# [Directions for this task]
No pictures go into the copy. Write out exactly the lines below from the one containing "Model this scene" through the one containing "S = bpy.context.scene".

-- start of Working data --

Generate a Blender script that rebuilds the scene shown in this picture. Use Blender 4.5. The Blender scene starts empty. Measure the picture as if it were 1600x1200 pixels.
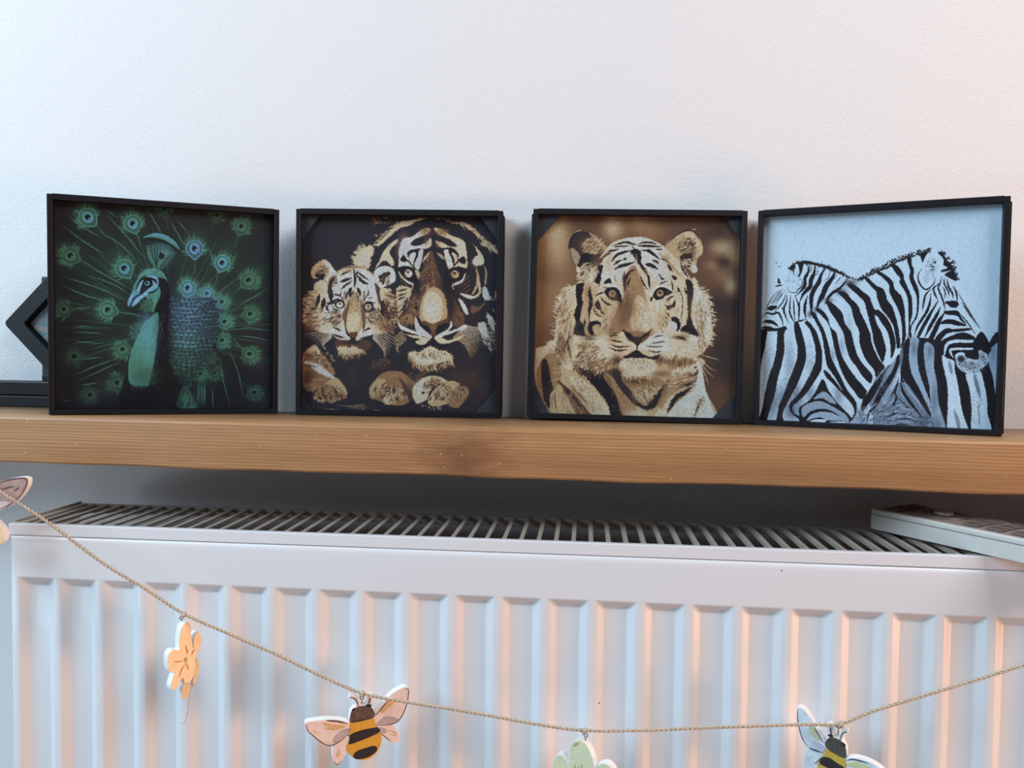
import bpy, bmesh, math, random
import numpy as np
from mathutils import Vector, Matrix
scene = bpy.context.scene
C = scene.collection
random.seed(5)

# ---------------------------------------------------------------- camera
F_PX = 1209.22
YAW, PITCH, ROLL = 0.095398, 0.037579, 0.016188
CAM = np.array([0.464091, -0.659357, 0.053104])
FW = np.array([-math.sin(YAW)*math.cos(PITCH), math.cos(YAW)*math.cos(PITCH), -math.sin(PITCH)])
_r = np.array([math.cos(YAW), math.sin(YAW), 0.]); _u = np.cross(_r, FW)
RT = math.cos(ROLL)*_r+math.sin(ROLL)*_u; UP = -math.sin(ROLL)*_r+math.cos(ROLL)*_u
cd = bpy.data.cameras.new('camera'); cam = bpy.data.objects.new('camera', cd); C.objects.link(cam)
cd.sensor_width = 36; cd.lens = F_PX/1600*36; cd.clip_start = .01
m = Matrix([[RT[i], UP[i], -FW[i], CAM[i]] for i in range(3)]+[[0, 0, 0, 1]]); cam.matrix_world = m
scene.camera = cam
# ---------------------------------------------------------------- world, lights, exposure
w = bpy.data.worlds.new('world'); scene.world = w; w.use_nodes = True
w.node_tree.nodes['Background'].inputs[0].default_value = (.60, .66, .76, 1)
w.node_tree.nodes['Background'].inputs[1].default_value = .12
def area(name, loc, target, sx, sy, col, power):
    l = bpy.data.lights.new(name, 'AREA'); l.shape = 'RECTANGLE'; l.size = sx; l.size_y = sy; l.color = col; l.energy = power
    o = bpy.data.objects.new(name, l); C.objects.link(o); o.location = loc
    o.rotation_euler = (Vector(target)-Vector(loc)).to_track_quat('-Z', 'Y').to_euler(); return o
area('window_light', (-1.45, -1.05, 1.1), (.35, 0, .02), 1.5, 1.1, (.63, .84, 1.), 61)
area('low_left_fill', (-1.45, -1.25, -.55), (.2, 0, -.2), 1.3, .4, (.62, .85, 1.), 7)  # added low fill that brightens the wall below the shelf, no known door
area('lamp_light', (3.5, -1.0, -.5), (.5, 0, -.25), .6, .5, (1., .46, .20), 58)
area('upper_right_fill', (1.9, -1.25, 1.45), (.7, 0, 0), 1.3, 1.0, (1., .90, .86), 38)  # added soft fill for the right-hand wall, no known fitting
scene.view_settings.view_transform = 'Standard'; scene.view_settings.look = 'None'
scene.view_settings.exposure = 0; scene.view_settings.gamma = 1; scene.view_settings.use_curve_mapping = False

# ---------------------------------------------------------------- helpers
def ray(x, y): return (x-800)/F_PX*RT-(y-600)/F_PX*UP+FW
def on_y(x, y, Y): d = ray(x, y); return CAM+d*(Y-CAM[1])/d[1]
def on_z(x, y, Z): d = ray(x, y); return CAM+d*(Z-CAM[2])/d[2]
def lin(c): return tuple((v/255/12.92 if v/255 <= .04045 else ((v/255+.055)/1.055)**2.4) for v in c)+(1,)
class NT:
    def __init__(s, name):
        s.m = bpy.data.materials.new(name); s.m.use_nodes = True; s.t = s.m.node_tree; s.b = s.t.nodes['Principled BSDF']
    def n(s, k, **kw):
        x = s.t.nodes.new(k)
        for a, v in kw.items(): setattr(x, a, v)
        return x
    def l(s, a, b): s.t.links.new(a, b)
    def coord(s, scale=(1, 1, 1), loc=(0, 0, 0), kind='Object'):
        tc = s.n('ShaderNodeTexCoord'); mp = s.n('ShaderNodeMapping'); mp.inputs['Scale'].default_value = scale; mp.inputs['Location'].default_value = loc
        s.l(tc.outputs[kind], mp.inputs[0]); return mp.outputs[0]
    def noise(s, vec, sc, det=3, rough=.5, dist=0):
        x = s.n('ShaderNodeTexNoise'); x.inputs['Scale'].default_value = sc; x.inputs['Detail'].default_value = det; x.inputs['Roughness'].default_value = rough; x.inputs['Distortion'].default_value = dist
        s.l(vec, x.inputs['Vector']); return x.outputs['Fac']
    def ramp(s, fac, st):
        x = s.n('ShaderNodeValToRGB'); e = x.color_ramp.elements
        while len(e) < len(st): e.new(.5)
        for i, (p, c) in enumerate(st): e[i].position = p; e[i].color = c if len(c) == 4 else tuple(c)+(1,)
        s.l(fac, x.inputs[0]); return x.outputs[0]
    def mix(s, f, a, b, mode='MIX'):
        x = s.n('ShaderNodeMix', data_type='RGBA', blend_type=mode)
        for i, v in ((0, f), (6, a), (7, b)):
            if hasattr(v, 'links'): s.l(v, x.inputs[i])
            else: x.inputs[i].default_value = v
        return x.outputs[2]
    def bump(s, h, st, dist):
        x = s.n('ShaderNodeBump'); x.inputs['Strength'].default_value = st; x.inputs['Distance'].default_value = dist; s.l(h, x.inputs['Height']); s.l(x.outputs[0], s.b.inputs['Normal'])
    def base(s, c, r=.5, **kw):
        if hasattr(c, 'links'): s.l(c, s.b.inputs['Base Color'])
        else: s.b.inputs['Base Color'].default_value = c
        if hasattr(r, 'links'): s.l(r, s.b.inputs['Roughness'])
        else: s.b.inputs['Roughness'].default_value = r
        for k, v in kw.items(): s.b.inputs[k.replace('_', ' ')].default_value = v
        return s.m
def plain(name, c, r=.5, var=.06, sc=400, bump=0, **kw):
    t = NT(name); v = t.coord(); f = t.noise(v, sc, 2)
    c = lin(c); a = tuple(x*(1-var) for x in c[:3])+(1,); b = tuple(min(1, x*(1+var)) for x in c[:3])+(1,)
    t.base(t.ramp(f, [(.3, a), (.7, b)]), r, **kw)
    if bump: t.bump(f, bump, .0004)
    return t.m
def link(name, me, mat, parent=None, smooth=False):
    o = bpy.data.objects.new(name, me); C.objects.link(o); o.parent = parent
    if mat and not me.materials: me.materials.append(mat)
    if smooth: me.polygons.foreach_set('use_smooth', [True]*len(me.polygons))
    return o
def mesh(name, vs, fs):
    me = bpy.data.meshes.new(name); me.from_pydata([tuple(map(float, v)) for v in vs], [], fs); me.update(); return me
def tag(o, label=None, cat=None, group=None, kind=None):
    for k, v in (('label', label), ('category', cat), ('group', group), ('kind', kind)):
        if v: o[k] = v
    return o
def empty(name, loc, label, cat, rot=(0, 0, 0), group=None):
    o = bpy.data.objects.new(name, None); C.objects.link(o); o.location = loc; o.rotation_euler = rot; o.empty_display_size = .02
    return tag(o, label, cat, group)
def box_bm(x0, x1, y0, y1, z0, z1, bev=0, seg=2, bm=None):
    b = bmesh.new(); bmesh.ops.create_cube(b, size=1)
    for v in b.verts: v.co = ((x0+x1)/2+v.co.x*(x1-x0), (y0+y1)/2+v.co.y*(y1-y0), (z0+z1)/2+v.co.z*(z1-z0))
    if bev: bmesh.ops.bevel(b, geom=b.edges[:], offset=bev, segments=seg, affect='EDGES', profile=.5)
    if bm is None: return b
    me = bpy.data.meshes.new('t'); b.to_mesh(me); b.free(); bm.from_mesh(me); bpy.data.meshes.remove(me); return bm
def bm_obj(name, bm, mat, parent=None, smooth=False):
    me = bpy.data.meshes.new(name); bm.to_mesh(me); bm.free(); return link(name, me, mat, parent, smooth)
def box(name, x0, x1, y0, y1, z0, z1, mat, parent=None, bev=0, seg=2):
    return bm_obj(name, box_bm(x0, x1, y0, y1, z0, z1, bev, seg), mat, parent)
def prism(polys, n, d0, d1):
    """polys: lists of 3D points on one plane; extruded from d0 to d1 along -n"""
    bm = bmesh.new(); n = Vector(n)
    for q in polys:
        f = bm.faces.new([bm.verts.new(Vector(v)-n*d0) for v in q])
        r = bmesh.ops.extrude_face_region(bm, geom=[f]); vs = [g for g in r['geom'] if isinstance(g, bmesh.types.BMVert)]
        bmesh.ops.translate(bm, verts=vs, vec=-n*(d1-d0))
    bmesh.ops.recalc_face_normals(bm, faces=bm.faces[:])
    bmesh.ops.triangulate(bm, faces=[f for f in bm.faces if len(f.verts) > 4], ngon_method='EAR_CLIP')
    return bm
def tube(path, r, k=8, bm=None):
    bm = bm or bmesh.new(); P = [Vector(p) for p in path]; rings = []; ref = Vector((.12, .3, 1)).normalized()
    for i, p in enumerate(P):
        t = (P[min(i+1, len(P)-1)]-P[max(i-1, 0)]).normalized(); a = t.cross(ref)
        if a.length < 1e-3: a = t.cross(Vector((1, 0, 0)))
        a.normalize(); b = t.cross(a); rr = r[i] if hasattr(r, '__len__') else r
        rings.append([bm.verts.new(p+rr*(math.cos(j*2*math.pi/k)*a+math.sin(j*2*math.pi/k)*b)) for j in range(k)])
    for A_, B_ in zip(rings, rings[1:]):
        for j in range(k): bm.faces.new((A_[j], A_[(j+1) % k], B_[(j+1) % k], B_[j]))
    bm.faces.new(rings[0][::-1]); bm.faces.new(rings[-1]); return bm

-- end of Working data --
-- start of Working data --

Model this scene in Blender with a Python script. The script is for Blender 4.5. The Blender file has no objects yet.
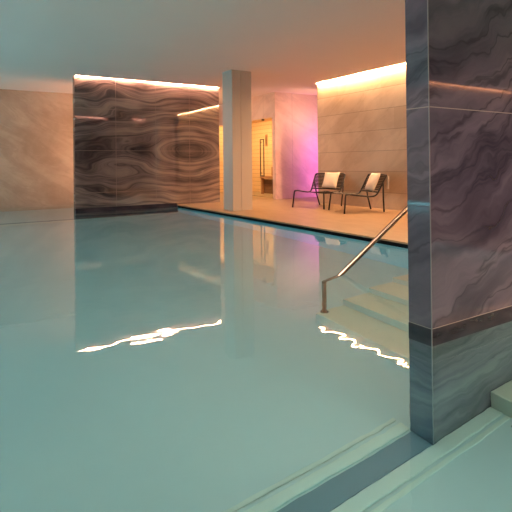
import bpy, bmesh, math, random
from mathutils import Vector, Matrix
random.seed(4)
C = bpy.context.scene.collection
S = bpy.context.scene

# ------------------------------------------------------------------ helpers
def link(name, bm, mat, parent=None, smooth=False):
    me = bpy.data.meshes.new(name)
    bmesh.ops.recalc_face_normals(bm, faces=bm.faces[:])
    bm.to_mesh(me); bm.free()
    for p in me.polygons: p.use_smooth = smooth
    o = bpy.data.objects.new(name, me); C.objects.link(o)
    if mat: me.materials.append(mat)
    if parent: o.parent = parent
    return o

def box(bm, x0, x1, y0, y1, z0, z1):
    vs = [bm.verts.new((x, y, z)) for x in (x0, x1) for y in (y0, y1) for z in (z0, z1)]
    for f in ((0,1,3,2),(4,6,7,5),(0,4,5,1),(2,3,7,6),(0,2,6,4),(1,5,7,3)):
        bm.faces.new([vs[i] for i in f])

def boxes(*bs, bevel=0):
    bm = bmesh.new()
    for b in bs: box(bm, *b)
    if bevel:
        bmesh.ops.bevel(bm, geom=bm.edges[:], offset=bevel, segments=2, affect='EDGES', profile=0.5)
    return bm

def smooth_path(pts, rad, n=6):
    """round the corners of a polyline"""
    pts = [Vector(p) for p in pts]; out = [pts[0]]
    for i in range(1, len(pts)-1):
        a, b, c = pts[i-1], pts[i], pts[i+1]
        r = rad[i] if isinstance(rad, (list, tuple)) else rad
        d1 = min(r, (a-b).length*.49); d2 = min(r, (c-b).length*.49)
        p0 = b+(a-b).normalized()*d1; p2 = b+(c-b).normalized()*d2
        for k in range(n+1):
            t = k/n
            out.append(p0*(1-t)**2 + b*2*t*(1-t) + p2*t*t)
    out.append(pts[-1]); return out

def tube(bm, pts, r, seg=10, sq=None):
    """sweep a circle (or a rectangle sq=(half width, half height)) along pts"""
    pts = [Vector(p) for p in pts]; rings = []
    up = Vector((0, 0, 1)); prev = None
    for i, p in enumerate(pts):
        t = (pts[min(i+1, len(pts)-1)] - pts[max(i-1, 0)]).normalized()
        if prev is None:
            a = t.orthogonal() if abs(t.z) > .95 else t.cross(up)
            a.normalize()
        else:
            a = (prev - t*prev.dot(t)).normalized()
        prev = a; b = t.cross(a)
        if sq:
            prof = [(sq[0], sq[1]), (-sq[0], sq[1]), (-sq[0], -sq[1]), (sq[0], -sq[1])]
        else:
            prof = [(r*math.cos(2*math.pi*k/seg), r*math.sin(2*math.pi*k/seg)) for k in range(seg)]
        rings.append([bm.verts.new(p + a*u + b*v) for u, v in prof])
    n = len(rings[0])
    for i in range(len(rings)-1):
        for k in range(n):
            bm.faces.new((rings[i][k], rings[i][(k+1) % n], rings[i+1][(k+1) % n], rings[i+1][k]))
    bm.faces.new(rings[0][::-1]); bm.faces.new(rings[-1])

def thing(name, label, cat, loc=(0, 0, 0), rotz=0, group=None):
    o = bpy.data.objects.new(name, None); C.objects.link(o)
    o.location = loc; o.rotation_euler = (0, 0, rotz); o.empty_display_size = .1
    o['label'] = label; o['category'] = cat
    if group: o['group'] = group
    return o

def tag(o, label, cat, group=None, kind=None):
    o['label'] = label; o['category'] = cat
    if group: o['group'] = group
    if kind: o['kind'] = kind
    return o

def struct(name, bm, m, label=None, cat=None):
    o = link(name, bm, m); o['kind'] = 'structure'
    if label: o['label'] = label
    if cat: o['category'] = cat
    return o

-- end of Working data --

# [Answer for the task]
Model this scene in Blender with a Python script. The script is for Blender 4.5. The Blender file has no objects yet.
import bpy, bmesh, math, random
from mathutils import Vector, Matrix
random.seed(4)
C = bpy.context.scene.collection
S = bpy.context.scene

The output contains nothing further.